GIVEN RECORDS:
######
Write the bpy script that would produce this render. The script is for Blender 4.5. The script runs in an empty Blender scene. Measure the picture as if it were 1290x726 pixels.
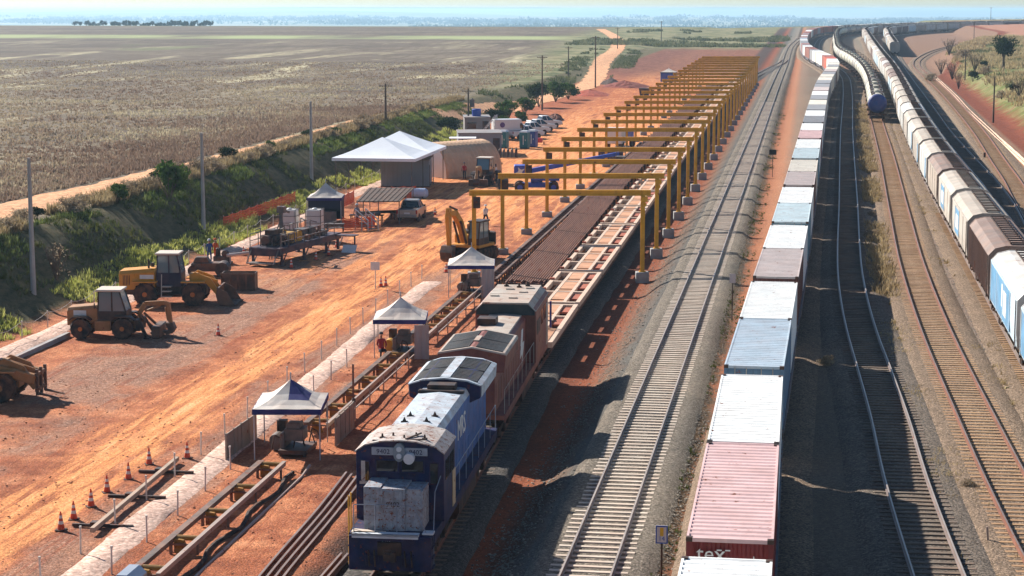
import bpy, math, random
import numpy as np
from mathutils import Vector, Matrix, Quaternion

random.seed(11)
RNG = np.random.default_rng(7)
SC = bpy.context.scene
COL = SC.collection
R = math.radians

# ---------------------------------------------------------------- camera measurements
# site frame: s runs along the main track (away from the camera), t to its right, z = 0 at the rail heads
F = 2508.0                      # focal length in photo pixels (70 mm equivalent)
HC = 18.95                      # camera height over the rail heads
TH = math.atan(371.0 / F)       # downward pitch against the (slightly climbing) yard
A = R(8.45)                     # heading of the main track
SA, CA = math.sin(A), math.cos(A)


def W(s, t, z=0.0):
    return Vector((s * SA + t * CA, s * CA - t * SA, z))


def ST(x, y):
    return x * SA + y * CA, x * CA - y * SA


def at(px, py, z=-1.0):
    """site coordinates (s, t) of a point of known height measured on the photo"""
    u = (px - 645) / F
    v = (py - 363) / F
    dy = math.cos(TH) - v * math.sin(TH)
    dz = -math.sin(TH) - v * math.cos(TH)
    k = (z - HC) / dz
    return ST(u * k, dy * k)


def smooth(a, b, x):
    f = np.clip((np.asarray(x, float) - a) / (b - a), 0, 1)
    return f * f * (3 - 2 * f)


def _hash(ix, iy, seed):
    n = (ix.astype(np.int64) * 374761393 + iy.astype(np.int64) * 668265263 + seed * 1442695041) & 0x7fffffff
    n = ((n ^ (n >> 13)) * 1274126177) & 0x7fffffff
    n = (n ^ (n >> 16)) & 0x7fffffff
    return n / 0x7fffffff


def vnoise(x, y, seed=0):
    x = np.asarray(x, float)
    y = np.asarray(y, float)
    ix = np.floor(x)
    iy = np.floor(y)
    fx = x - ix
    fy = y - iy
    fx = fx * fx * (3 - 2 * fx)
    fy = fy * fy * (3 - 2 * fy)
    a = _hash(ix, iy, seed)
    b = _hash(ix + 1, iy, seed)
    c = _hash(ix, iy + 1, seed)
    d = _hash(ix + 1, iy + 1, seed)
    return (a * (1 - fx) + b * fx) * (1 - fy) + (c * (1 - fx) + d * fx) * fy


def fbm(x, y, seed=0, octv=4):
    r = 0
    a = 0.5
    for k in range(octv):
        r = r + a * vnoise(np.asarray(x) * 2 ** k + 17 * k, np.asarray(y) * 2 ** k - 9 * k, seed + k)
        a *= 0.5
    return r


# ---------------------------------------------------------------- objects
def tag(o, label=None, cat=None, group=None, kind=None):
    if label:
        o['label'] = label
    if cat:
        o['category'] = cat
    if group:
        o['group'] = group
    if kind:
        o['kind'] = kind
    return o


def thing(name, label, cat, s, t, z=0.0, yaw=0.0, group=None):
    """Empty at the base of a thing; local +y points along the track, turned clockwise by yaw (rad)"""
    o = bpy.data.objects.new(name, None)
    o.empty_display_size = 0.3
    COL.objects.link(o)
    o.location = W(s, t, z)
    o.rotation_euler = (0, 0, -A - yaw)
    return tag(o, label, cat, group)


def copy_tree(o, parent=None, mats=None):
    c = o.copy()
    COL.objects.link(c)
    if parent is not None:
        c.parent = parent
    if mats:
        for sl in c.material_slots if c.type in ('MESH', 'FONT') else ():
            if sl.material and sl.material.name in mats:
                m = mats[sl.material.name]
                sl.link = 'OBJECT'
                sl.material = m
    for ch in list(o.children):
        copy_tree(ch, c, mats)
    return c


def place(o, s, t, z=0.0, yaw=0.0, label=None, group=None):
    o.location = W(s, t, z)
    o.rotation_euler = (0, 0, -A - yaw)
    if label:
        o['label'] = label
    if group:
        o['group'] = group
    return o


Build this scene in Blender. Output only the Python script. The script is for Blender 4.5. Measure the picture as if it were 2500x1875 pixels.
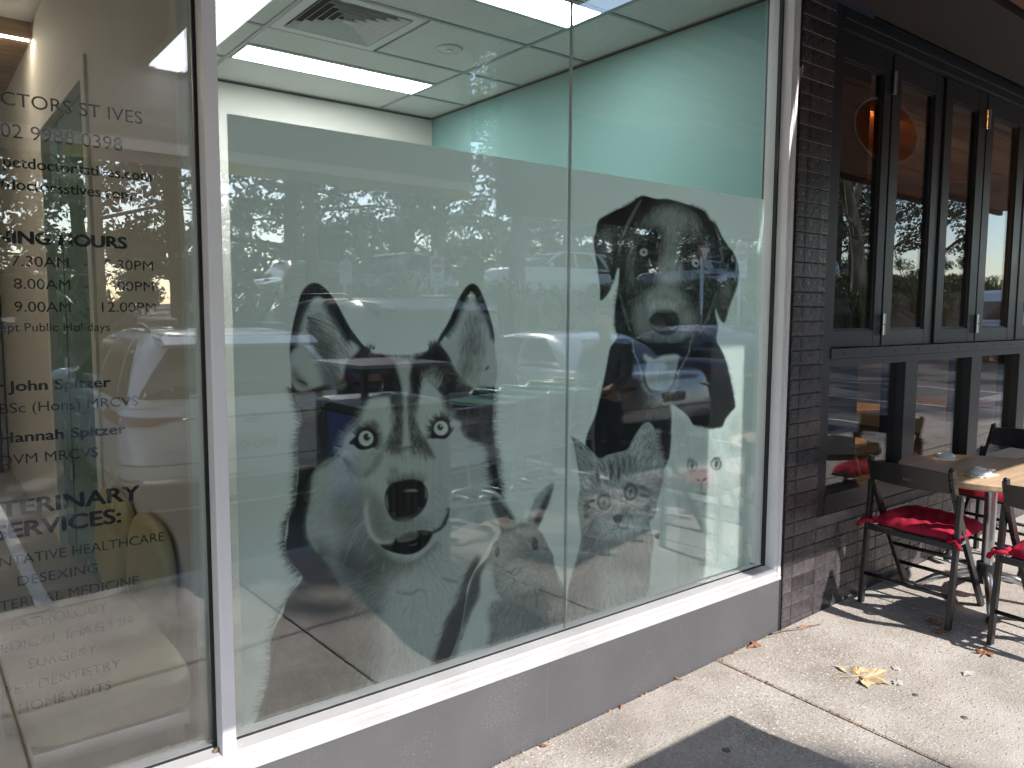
######
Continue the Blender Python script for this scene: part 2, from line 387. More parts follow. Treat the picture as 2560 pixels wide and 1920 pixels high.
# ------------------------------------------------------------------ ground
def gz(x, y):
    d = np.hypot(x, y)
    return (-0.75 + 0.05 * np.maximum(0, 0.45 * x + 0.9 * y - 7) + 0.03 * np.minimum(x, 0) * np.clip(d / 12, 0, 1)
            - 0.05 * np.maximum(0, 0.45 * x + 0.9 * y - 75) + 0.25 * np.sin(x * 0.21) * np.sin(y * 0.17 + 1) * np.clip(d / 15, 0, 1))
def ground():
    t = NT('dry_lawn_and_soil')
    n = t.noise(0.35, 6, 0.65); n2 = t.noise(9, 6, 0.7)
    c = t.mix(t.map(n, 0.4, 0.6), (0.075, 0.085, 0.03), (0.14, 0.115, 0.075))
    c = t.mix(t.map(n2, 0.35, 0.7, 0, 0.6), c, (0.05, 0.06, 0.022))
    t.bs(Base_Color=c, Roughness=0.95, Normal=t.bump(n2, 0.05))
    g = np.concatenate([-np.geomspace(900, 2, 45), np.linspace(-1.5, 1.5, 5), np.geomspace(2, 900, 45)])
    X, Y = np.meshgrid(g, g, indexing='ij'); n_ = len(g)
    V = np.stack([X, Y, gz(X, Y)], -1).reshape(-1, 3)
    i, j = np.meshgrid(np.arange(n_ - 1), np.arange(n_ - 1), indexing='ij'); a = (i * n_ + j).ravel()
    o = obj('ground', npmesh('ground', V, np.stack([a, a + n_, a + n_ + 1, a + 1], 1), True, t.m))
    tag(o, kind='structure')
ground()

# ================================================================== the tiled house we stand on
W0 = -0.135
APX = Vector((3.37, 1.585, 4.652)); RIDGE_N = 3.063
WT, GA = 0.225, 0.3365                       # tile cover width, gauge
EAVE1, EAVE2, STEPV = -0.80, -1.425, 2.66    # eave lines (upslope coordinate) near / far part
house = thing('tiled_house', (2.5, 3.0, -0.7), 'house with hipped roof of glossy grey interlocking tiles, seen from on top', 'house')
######
INSTRUCTIONS FOR THE TASK:
Transcribe the lines between the one holding "Write the bpy" and the one holding "from mathutils import", inclusive, and leave out any pictures.

THE ANSWER:
Write the bpy script that would produce this render. The script is for Blender 4.5. The script runs in an empty Blender scene. Measure the picture as if it were 1290x726 pixels.
import bpy, math, random
import numpy as np
from mathutils import Vector, Matrix, Quaternion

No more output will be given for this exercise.